Soy una perdedora. Lo admito. Lo digo abiertamente y en público. Soy una perdedora.

Perdedora, pobre palabra. Anclada y desterrada al rincón de adjetivo maldito. Nadie quiere serlo, todos rehúyen. Pero yo lo admito, yo lo soy: perdedora.

Porque pierdo los miedos. Los que se me fueron acumulando en una maleta de tiempo. Los que me van saliendo en el día a día. Los que se fabrican con eso que algunos llaman madurez.

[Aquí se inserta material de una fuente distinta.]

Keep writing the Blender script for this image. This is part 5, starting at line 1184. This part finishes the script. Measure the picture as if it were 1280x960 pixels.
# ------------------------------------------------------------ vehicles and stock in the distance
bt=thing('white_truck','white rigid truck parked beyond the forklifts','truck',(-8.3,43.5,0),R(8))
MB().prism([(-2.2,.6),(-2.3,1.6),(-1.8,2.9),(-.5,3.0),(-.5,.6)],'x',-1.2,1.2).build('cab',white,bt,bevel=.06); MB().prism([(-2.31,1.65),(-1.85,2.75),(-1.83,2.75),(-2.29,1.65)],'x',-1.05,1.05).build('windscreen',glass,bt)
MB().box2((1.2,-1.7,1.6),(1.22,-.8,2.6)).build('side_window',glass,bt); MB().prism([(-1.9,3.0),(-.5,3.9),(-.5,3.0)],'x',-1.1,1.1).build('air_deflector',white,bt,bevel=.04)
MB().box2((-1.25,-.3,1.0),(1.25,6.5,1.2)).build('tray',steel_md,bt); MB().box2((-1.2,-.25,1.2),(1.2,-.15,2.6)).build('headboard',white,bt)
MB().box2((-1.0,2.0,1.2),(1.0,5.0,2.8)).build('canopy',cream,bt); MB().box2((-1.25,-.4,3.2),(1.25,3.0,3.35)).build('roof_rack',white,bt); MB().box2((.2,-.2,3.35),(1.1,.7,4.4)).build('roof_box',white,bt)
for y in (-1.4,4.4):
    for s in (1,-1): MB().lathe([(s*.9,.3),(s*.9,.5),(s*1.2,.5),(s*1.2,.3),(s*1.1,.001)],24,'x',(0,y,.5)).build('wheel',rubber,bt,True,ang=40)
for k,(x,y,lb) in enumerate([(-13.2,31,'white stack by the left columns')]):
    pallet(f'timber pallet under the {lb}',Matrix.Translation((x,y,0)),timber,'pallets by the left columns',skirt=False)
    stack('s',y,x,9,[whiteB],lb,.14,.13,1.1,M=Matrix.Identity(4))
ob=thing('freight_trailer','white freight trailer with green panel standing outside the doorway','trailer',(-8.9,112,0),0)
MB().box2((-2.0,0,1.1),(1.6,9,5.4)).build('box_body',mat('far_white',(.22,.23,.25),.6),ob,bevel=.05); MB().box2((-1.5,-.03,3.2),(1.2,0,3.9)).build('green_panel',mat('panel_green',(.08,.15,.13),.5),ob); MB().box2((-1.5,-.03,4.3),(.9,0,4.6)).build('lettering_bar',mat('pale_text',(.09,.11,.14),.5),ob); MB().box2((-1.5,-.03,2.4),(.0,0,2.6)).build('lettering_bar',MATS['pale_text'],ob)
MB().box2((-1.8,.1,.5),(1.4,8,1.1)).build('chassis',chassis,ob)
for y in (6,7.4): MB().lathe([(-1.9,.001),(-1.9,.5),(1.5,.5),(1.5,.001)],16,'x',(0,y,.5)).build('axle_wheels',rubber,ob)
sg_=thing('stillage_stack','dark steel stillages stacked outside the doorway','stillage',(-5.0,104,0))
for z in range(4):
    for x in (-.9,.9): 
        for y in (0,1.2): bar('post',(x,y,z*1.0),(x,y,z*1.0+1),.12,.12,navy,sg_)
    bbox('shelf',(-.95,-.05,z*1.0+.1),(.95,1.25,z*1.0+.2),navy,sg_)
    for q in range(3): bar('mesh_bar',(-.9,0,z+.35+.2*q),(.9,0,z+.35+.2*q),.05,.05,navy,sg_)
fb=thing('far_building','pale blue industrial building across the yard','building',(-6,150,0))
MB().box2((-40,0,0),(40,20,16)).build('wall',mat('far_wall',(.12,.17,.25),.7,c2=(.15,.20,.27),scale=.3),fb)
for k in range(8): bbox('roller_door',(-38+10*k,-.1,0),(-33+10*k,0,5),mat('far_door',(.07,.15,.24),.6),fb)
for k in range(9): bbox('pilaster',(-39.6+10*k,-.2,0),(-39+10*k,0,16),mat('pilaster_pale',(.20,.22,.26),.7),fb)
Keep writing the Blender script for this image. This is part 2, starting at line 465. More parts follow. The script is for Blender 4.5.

Soy una perdedora. Porque pierdo las vergüenzas tontas que me he ido fabricando. Porque ya me miro en el espejo, me envalentono y me sonrío. Porque hasta ya me pongo ese vestido que no me atrevía, he ido perdido la vergüenza, dejando sólo algún rastro por el camino.

Soy una perdedora. Porque pierdo mis fuerzas en fabricarme metas, porque mi energía se marcha en hacerme nuevos retos.

Pierdo continuamente. Pierdo la compostura y me río sin pudor, bailo mal o abrazo con fuerza.

Sí, perdedora. Porque pierdo horas de descanso persiguiendo otros sueños. Sueños de esos que se fabrican y se hacen.

Pierdo ratos recordando. Recordando el sabor de ese cuello (nicotina, sudor y chocolate), la letra de esa canción o el viaje que nunca hicimos.

Soy una perdedora. Me pierden las ganas, los nervios me aceleran y me como las uñas esperando que llegue ese día.

Pierdo metros.

Me pierdo buscando las calles.

Soy una perdedora. Pierdo los libros que voy dejando, las películas con las que he llorado.

Pierdo y gasto tinta anotando todos los viajes que voy a hacer, las cosas que puedo aprender, las historias que quiero inventar.

Por todo esto soy perdedora. En el resto de cosas, puede que pierda pero vuelvo a encontrar. Así que sí, soy una perdedora.

Y por eso mismo, por todo lo que pierdo, encuentro y aprendo también puede decirse que me convierto en ganadora.